Odio, propaganda, violencia, pobreza y una cierta cobardía, más un liderazgo carismático. He situado el odio en primer lugar porque creo que es el principal motor del nazismo. Lo hago porque en el mundo en el que vivimos creo que hay mucho odio, en el ciudadano medio, no hay más que echar una ojeada a ciertas redes sociales. Y he acabado con el liderazgo, decisivo. No hay líderes hoy, yo no los veo, comparables con Hitler, no hasta ese extremo, pero sí muy peligrosos. Trump, Netanyahu, los ayatolás iraníes, Putin, los dictadores africanos, los líderes de Hamás. Y cerca, aunque no en el primer nivel, Bolsonaro, Salvini, Wilders, Orbán. Y el último llegado a la lista: Milei, el próximo presidente de Argentina, con sus insultos a casi todos los demás y su motosierra, gestos cargados de odio y violencia.

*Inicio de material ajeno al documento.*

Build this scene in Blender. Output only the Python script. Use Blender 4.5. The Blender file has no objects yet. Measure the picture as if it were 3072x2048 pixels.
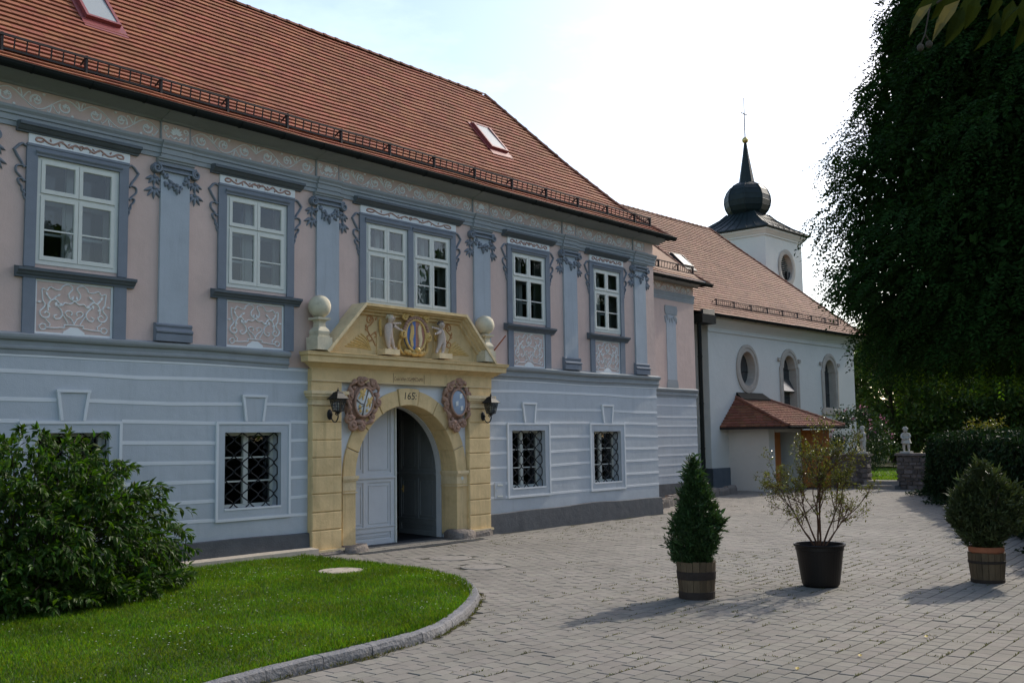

He dejado para el final a nuestro país, donde sólo me voy a quedar en una anécdota personal, y que cada cual saque sus conclusiones. Hace unos días, paseando cerca del Pabellón Puente, escuché algo parecido a unos gritos que alguien emitía lejos de mí, por detrás. Poco a poco se fueron haciendo más audibles y escuché esto: rojos de mierda, iros a vuestra puta casa, viva España, una grande y libre, cabrones. Me volví y a unos pocos metros vi a un individuo que me miraba desafiante, de unos cuarenta años, bien vestido, acompañado por un perro de grandes dimensiones, libre, sin atadura alguna. Llevaba a su espalda una pequeña bolsa. En el cuello del perro y en la mochila pude ver la bandera de nuestro país. Al alejarse seguía chillando frases similares a las emitidas antes. Seguí mi camino y él también, de forma que terminaron divergiendo.
Alguien debería pensar en dejar de sembrar odio.